ROBERT BERGER HOUSE PERSPECTIVE DRAWING,
FRANK LLOYD WRIGHT ARCHITECT
This is a photo I took in 1957 of the Berger perspective drawing.
 Wright allowed me to photograph his plans and perspective drawings
 at Hillside.

ROBERT BERGER HOUSE, START OF CONSTRUCTION
You can see the rugged nature of the San Anselmo hills here.  Apparently Berger was using the tent
 to live in during this phase of the building.

 BERGER HOUSE DURING CONSTRUCTION

The "fin" that extends out from the central kitchen-living area is
seen here, which adds to the"fortress" look of the house.  The house
looks like it was built to withstand calamities of nature as well as
attacks from gangs of enemies in very hard times.

At the time this picture was taken, Berger had built the rock wall out
some distance from the central area of the house.

Robert Berger sent me this photo, as well as the one showing the
beginning of construction.  He sent the photos in  1957, along
with a letter describing his
experiences in building this Frank Lloyd Wright diamond module "fort"
in the San Anselmo hills.  Probably Berger took these photos himself.

ROBERT BERGER HOUSE ALMOST COMPLETED
 Bruce Radde took this photo and sent it to me as a slide.  I believe the
 photo was taken in 1958.
The color photo above shows the central kitchen-living area from a different viewpoint,
and again the "fin" extending out from that area is shown.

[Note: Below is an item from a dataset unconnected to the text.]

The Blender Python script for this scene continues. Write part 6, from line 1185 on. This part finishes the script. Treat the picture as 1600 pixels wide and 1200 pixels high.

The reddish-brown stones of the Berger house were not laid on top of one another and held by mortar as in more conventional stonework. Instead, forms were placed so that a space was left for the width of the wall - and rocks were placed aginst the forms so that they would show when the concrete was poured in to hold them in place. Probably, steel rods were placed at intervals within the walls

And, most likely, the walls were built in vertical sections, and not created in their full height at one time. Working with vertical sections, each of a few feet in height, would have enabled Berger to more easily select the rocks he wanted to show on the outside of the finished walls. Apparently, he did cut a lot of rock.

This is the system Wright worked out for the bottom part of the walls of Taliesin West, in Arizona.